Grandmother and Grandfather Christensen remembered their grandson who is risking his limbs and life for freedom, democracy and Roosevelts fourth term by sending him a delicious box of candy and a lifetime Eversharp.

Wednesday, December 24, 1941
The recreational facilities of the Y.M.C.A. were discovered today.  I enjoyed a workout in basketball.  I prepared myself for the trip to Manila by a swim.  I sharpened my aim with a game of pool.  The enjoyment was cut short by an order sending me to the barracks.  It seems that the “jitters” had reached headquarters.  They fear a Jap attack.
I talked with mother during the evening.

Thursday, December 25, 1941
To walk my post, that has been my main thought this Christmas day.  I went on guard from 2 pm till 6.  I got in a short swim and a workout on the poundings bags.
I received sisters Jane’s and Ruth’s Christmas present.

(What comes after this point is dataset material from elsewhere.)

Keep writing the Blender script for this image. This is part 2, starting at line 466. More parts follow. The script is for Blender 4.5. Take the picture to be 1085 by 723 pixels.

Friday, Saturday, December 26-27, 1941
Still alive

Sunday, December 28, 1941
Spending last day here in Presidio.  My trigger finger itches more every day.  The Japs have raised our emotions to the point where we could kill everyone, women children included.  I only hope I get a chance to level down on them.
I splashed around in the Y.M.C.A. pool again today.  I’m hardly ready for a swim across the Pacific.

Monday, 29, 1941
Packed up my belongings and bid farewell to Presidio this morning at seven o’clock.  I had risen early and was eager to shake the dew (no dust at Presidio) from my heels.  The gypsy caravan (officially the 2nd BN 222 FA) was again on the move.
At three thirty I saw the familiar two fingers Hollister Hill in the distance and knew that the old hunting ground of Camp San Luis Obispo was near.  My heart beat didn’t increase as I came nearer, my “adams apple” did not rise.  Not being sentimental I don’t give a damn for San Luis.

After a somewhat tasty but meager supper, I took off for the once booming town of San Luis Obispo.




Chow line 
Examples of Chow Time In the Field.


Like a ghost town it was.  No care free, hell bent soldiers were drinking away their small funds.  The bars were lonesome, the motion pictures were being shown to and empty house.  San Luis Obispo has lost its gold mine. 
I sipped a number of gin fizzes, there being nothing else to do.  Even one fizz makes my teeth feel as though they haven’t been brushed in years.  It is a mystery to me why men like the “demon” alcohol.